Harald Vogel
Harald Vogel (b. 1941) is recognized as a leading authority on the performance of North German organ music from the Renaissance and Baroque eras. He is Director of the North German Organ Academy: an institution which he founded in 1972 with the intention of furthering the cause of historical playing techniques and performance practice on original instruments.
As Superintendent of Church Music and Organ Advisor for the Reformed Church in North-West Germany, he is responsible for a portion of North Germany's Historical organs. Harald Vogel is Professor of Organ at the Hochschule für Künste in Bremen and teaches at the Hochschule für Musik und Theater in Hannover. His extensive career as concert artist and teacher in Europe, the United States, and Japan spans over three decades. Of his many recordings, those made between 1961 and 1975 for Radio Bremen rank among the most important sound documents of their kind. In 1981, Vogel founded the Dollart Festival: the first binational Early Music festival in Europe.

Germany's Golden Age
17th Century Masterworks for Organ and Harpsichord
Organ
Johann Caspar Kerll (1627-1693)
- Toccata per li Pedali
- Canzona in D
- Capriccio Cucu
Dietrich Buxtehude (1637-1707)
- Praeludium in E minor (BuxWV 143)
Harpsichord
Dietrich Buxtehude
- Praeludium in G minor
Georg Böhm (1661- 1733)
- Freu dich sehr, o meine Seele Variations
- Capriccio in D
Johann Sebastian Bach (1685-1750)
- Toccata in E minor (BWV 914)
Organ
Johann Sebastian Bach
- Allein Gott in der Höh sei Ehr (BWV 662)
- Toccata und Fuge in F major (BWV 540)
Notes by Harald Vogel
The first part of the program consists
of works by Johann Caspar Kerll, the most influential organist in
the German-speaking countries in the middle of the l7th century.
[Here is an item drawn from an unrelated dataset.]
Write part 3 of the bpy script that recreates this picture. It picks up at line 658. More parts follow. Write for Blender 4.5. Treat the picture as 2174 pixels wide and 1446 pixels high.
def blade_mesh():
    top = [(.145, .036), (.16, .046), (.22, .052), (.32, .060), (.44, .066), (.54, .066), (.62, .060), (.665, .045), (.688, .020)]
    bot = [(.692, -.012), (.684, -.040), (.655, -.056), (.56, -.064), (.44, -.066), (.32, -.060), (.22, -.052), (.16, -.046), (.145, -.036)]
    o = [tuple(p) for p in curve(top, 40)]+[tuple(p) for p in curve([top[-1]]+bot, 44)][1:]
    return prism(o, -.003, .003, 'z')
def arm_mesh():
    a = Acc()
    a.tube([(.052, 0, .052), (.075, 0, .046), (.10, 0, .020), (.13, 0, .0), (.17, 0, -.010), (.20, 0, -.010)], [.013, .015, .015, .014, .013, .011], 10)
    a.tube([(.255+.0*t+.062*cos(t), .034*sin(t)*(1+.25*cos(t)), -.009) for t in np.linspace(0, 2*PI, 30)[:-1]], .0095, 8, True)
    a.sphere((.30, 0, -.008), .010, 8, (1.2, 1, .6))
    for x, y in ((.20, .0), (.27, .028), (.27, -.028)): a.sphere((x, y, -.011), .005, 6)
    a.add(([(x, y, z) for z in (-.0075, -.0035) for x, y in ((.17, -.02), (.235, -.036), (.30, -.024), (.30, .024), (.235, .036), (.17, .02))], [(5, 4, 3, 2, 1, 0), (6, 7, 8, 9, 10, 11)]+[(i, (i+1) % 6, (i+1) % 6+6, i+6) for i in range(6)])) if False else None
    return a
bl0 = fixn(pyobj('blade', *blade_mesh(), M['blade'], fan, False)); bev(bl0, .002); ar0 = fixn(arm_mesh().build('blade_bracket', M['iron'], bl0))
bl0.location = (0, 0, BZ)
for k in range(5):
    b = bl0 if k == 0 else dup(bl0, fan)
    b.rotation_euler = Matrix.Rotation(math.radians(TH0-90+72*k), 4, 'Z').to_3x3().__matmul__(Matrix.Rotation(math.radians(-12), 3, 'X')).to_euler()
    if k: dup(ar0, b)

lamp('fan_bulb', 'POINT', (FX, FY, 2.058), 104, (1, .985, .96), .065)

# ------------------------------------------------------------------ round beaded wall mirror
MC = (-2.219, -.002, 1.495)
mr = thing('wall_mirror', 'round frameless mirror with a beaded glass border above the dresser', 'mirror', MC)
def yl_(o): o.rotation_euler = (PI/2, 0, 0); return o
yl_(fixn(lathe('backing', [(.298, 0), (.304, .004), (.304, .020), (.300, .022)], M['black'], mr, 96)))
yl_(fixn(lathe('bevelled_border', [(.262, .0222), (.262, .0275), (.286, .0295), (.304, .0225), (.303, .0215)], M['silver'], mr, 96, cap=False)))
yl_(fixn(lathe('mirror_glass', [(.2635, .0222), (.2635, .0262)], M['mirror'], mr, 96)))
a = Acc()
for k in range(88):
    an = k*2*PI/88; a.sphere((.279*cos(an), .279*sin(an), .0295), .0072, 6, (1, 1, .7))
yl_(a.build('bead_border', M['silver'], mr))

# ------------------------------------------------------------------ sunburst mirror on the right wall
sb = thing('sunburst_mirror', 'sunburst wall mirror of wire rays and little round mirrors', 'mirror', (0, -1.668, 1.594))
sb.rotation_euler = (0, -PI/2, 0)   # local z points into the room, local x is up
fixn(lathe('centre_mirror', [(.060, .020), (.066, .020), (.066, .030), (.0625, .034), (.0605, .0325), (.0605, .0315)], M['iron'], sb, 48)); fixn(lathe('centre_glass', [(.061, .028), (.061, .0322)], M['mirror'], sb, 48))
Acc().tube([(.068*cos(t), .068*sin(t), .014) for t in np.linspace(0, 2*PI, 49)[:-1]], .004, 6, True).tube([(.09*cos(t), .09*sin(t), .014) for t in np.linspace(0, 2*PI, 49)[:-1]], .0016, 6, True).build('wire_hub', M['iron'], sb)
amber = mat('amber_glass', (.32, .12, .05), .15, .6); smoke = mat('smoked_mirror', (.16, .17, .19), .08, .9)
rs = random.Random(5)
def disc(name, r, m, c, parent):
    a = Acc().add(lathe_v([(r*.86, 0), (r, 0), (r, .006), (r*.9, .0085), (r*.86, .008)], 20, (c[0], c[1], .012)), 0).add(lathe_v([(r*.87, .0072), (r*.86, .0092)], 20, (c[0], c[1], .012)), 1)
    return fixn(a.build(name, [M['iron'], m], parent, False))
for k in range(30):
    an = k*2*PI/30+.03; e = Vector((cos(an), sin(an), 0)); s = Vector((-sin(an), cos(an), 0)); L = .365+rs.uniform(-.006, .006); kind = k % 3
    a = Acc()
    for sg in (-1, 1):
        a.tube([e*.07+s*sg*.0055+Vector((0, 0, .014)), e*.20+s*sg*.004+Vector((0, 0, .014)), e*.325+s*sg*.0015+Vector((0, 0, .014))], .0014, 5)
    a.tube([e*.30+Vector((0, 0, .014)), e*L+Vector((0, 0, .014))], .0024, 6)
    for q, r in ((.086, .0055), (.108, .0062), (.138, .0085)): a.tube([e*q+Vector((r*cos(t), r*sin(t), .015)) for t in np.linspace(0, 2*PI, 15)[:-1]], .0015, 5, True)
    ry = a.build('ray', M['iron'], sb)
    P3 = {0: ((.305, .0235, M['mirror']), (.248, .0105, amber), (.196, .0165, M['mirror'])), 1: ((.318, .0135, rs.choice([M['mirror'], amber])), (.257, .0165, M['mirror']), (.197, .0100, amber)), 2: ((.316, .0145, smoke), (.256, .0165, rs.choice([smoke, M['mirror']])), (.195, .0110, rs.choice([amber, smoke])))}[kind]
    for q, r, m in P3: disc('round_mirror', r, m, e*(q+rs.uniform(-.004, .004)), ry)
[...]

Kerll served as organist at the imperial court in Vienna and had
many pupils, among them Johann Pachelbel. His "Toccata per
li Pedali" was used as a praeludium-model for the service
playing in South Germany and Austria until the end of the l8th
century. The "Canzona" was well known in North Germany
and has been used as a model for a virtuosic pedal composition by
Peter Heydorn, a contemporary of Dietrich Buxtehude. The
"Capriccio Cucu" belongs to the many examples of
program music written in Vienna in the second half of the 17th
century.
Dietrich Buxtehude's "Praeludium" in e-minor (BuxWV 143) belongs to the compositions where he made use of the possibilities of the large North German organ with many manual divisions and an independent pedal. In the second part of the opening section Buxtehude used a multiple choir texture with many manual changes. The "Praeludium" in g-minor (manualiter) on the other hand is written in a true harpsichord style. The model of Froberger's toccatas is obvious in many places.
Many elements of Buxtehude's harpsichord style
appear in the famous "Toccata" in e-minor by J.S. Bach.
The elements of the North German harpsichord repertoire are to be
found in many early compositions by Bach. Particularly
influential on Bach was Georg Boehm, who used to be the organist
in the Johanniskirche in Lueneburg at the same time, when Bach
lived as a choirboy of the Michaeliskirche in the same North
German town (near Hamburg).
The last section of the program consists of two well-known organ compositions of Bach:
The chorale-prelude "Allein Gott in der Höh sei Ehr" belongs to the most expressive compositions with an ornamented melody.
The "Toccata" in F-major combines elements of the concerto and the toccata style. The fugue is an example of the chromatic style with roots in the organ repertoire of the late 16th and the 17th centuries.